Heroes

January 12, 2016 by Ray Morgan

Heroes

You know when all your friends are posting pictures online of someone famous that it isn't good news. I woke up on Monday morning and checked my Instagram, and it was blooming with pictures of David Bowie in all his many, electrifying and beautiful guises. Two weeks before, it was pictures of Lemmy, his face cragged with a lifetime of being on the road.

There's something of togetherness when someone incredibly famous passes away. I guess that's a good thing about social media - you can all feel it together. To have your timelines heavy with outpourings of public grief can actually be quite beautiful, and certainly comforting.

Posting a video of Heroes, for example, isn't just about your love for the song, or even the musician himself. As I've blogged about before, music is powerful. Heroes might have been the song of your first dance at your wedding, or a song you shared with a loved one. You can attach songs to certain times in your life, a wall-chart of time with songs pinned to it at significant points.

I associate David Bowie with a lot of moments in my life: dancing at the Pink Toothbrush, swapping mix CDs with friends, my Mum buying The Buddha of Suburbia on cassette tape and playing it over and over again, my partner's super cool Bowie tshirt, watching The Snowman as a little kid, a dear departed friend making a mash-up of Let's Dance with Encore by Jay-Z (believe me, it worked) and rediscovering the Berlin period after the release of Dylan Howe's jazz take on those albums, not to mention how much wear I got out of Bowie's albums in general day to day listening - at work, on the bus, walking home.

It's strange that people can feel so connected when somebody they don't know has died, but again, it's not just about that. You don't need to have known them personally to feel it. Remembering someone who made great music that shaped your life is public grief on a basic level; it can also comfort you in your own life and losses. You can reflect on whatever is going on in your life at that moment, and use the music to fit into your headspace.

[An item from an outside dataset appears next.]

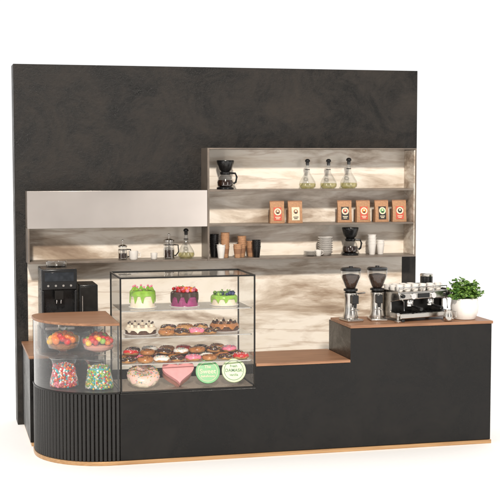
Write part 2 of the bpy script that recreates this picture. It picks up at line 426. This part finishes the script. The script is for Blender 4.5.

As soon as I left the house after hearing the news I put the song Heroes on my headphones, blasted so loud that my phone actually *told* me to turn it down, and I immersed myself into listening to the lyrics of one of my favourite songs of all time. I felt a swell of sadness in my heart and cried, not just for Bowie, for everything else in my life that it applied to in that moment, and I read through all my friends' gorgeous tributes online to moments in their lives, and despite the sadness, it felt really, really great.